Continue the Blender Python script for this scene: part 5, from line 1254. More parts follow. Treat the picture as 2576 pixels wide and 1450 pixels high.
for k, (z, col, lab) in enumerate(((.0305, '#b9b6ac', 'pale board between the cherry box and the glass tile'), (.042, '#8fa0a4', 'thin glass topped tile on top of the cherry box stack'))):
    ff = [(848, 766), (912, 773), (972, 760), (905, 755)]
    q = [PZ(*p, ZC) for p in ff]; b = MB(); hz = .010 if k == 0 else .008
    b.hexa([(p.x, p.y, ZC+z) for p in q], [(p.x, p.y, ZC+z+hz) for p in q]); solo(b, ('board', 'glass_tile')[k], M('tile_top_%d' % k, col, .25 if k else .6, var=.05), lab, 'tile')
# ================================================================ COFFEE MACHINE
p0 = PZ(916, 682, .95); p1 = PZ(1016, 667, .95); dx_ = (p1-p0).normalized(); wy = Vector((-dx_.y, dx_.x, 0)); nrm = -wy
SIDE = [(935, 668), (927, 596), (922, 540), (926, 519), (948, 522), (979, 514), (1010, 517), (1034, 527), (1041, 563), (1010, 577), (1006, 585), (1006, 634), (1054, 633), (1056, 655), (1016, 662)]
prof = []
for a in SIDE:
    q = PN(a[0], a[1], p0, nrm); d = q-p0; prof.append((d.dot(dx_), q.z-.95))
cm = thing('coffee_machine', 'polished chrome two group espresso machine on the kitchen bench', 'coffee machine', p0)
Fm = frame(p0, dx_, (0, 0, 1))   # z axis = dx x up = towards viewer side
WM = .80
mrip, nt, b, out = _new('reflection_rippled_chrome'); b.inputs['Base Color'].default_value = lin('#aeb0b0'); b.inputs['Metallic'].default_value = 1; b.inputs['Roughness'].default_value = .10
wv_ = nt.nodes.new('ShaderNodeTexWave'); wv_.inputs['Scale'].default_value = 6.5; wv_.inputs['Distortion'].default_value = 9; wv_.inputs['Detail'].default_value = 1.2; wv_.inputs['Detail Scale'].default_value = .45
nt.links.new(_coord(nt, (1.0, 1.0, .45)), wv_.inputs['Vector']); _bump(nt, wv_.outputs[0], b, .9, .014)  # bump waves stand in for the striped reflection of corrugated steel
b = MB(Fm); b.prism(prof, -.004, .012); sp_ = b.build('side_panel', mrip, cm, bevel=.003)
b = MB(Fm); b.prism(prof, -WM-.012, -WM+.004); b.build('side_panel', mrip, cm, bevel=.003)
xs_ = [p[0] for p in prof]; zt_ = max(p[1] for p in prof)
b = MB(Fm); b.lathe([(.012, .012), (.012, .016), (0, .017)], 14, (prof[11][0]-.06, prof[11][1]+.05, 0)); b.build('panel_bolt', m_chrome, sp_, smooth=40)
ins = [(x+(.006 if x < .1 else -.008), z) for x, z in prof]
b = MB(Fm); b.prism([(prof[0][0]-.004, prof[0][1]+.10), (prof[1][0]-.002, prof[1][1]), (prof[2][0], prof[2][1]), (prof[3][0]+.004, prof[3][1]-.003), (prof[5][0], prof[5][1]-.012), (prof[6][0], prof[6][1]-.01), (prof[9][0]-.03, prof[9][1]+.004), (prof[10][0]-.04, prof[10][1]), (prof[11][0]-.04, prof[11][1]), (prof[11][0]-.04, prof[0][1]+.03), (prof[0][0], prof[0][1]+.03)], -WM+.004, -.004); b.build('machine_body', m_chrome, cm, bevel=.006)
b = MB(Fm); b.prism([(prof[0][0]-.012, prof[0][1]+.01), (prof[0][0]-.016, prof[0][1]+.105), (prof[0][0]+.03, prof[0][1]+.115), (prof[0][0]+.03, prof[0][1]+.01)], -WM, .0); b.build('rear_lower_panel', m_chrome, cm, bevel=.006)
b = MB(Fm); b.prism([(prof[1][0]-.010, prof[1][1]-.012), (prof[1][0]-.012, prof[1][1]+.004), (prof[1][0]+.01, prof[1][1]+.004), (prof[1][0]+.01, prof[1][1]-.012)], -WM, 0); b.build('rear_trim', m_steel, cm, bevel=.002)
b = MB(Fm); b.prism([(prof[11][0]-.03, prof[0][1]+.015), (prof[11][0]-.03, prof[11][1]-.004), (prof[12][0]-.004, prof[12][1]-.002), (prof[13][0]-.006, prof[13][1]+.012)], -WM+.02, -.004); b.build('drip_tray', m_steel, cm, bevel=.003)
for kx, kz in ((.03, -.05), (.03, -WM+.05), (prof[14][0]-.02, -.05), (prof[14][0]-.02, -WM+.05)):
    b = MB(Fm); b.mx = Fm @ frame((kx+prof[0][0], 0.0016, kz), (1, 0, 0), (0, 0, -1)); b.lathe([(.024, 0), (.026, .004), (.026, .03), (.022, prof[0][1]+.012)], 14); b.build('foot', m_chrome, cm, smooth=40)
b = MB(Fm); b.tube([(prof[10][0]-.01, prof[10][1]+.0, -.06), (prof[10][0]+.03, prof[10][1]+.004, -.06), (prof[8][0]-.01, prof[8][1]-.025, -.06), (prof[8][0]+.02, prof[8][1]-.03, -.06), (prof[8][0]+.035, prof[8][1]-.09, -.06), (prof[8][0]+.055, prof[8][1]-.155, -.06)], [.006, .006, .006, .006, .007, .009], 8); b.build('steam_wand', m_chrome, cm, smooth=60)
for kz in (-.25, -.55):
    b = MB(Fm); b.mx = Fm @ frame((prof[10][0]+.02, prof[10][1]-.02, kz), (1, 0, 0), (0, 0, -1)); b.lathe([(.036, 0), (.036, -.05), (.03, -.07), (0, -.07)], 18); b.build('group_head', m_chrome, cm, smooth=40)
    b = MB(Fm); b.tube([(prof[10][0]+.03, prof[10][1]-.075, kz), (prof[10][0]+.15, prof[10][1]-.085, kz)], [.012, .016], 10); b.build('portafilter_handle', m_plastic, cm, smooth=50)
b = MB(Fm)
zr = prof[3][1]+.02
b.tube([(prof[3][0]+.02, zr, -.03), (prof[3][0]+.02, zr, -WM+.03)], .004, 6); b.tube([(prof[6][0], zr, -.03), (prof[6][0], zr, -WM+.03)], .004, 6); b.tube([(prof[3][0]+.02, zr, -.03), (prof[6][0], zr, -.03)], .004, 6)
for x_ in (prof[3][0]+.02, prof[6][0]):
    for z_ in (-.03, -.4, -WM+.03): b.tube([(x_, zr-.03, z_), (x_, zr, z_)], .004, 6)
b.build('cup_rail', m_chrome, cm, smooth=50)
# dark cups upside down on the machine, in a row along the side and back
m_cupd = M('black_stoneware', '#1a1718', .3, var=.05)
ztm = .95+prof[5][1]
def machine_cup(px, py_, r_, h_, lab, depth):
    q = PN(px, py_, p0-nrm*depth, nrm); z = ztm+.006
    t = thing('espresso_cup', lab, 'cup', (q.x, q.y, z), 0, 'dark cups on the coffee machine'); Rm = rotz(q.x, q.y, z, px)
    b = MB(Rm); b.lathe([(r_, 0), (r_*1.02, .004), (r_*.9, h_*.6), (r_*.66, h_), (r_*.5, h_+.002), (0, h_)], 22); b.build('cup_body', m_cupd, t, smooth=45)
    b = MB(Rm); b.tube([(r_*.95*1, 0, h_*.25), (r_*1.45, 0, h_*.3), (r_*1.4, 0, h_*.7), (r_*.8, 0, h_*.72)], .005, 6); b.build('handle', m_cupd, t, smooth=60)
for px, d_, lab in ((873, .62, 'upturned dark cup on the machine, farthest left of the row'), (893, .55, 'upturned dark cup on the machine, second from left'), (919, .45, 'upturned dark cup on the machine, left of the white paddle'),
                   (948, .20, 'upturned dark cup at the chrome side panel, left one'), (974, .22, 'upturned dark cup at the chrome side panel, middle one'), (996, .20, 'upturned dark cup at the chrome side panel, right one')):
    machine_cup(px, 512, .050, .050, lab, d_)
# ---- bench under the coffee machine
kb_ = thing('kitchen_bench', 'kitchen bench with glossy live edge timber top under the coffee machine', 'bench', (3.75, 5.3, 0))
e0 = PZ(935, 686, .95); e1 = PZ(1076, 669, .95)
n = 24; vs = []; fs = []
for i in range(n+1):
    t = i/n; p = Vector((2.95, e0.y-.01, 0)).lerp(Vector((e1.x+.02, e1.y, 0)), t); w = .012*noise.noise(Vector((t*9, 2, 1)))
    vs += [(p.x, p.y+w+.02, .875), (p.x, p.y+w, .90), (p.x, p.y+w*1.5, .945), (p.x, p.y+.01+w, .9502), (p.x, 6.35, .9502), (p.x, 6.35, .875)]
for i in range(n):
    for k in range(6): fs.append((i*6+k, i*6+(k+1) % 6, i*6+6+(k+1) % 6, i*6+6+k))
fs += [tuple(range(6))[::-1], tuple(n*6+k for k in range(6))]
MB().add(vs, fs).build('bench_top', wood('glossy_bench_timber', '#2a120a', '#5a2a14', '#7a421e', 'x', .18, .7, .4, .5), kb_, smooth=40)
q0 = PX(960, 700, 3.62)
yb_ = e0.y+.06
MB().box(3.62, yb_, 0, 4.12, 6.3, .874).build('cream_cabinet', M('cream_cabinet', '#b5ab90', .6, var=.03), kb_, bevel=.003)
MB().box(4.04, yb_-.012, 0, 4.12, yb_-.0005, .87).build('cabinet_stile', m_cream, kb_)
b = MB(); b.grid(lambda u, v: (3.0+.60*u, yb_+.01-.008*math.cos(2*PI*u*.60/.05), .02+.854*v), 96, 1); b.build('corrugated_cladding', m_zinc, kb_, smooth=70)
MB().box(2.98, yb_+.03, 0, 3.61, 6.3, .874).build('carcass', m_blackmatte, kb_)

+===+

■ Required task
Pick out every line of the listing containing the word "from", and show those lines.

■ Worked solution
Continue the Blender Python script for this scene: part 5, from line 1254. More parts follow. Treat the picture as 2576 pixels wide and 1450 pixels high.
for px, d_, lab in ((873, .62, 'upturned dark cup on the machine, farthest left of the row'), (893, .55, 'upturned dark cup on the machine, second from left'), (919, .45, 'upturned dark cup on the machine, left of the white paddle'),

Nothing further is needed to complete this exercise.